Webb cites the four diversified growth funds on the Fidelity DC platform that have at least a 12 month track record as an example. In the year to the end of 2008 three out of four outperformed a 50/50 UK/Overseas combination, the typical default option in a DC scheme.

“This was typically done with two-thirds or less of the volatility of an equity-only portfolio, covering a period where equity markets experienced steep falls and then a rapid rise,” adds Webb, who admits it is too early to provide too much in the way of long-term performance comparisons.

The other stumbling block for diversified growth is cost – they can be a lot more expensive for members than the usual equity-based offering and especially passive investment options. The cost can sometimes be as high as 1 per cent above the base charge for a DC arrangement and that means it needs to deliver outperformance of 1 per cent over rolling periods to pay for itself.

“This can be a mental barrier for members as it may be difficult for them to see the extra value,” says Dowsey. “There are passive versions of diversified growth designed partly to control the cost issue but one might question whether a passive diversified growth can deliver the same potential returns as these portfolios rely heavily on manager skill.”

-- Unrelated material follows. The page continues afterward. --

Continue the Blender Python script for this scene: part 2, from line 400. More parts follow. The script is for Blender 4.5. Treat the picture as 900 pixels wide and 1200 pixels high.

One way of getting around the cost issue is by using diversified growth for part of the default. Fidelity said that some of its clients allocate a percentage of a default fund to a diversified strategy, rather than fully committing to it.

Black says it is an approach that he thinks can help. “You have to pay more for it [diversified growth], which is why some schemes are adopting half diversified growth and half passive equities. That is one way of getting around the cost issue.”

With diversified growth type strategies being looked at by Pada, the art of re-jigging an array of asset classes to ride out the volatility will get even more attention. Fund managers are not kidding themselves that they have found the panacea to default funds or that they can become the choice of DC arrangements any day soon. They admit that it will be a slow burn.

Performance will be a key factor. The danger is that just as members may not understand the fund falling less than a full-blown equity fund, they will not understand why the fund lags in a bull market.

Dowsey says: “We may see diversified growth becoming more popular, especially if costs reduce. However, they will need to prove that they can deliver – most of these funds have only been running for three or four years.”

Members will also need to understand the concept of volatility and that the objective is not a guarantee to beat its benchmark for them to become mainstream.

“There is still a risk with these funds that they will go down in value. It is going to be a long hard slog but we are getting noticed,” says Chinnery.